Hooray For Recording and Band Directors!


This week was insane. While I’m busy all the time, this week was a particularly crazy one.  All week in Wind Symphony, the top concert band at my school, we made recordings of the two pieces we’ve been working on since the beginning of concert season.

Our first song is called A Longford Legend: A Collection of Irish Street Ballades  by Robert Sheldon.

The second is called Shadow Rituals by Michael Markowski.

We’re recording in an effort to be selected to perform at the Iowa Bandmaster’s Association conference.

In case you’ve never had to record anything, I’ll let you know that it’s really stressful. In some ways it’s worse than a live performance. First of all, EVERY. SINGLE. MISTAKE. can be heard in a recording. There’s no hiding. In a live performance the listener can often overlook mistakes, caught up in all that’s going on. However a recording can be played over and over and over to find any mistakes.

You certainly can’t hide out in a song when you have a solo, or exposed parts, which I did. In both movement one and two of the Sheldon piece, I had exposed parts to play, and being at the top of my section I had four small solo pieces throughout the second movement. In the Markowski piece I play piccolo, which isn’t a very subtle instrument. Needless to say, I felt very exposed in that song as well. I love having the opportunity to gain experience as a soloist, but at the same time it puts me in a very stressful position. I hate feeling as though I could ruin it for the whole band by making one small mistake. At one point I decided to just put it all out there. I was playing much too timidly, and it was affecting my tone. I realized that I had to just go for it and play with confidence.

Recording is an extremely lengthy process, full of many hours of practice and rehearsal prior to the actual recording. In fact, this process begins even before we start to play the song, with the selection of the pieces. This is something our director does, and that without a doubt takes countless hours.
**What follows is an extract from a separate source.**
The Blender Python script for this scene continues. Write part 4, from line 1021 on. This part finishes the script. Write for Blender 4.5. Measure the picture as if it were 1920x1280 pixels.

There are several things to consider when picking a piece to record. The song must highlight all the best parts about a band, but should also be challenging.

I am extremely appreciative of my director and everything thing that he does for us. Even if we aren’t accepted to play at the IBA conference, I know that he is proud of how far we have come. We learned and grew a lot as an ensemble throughout the entire recording process.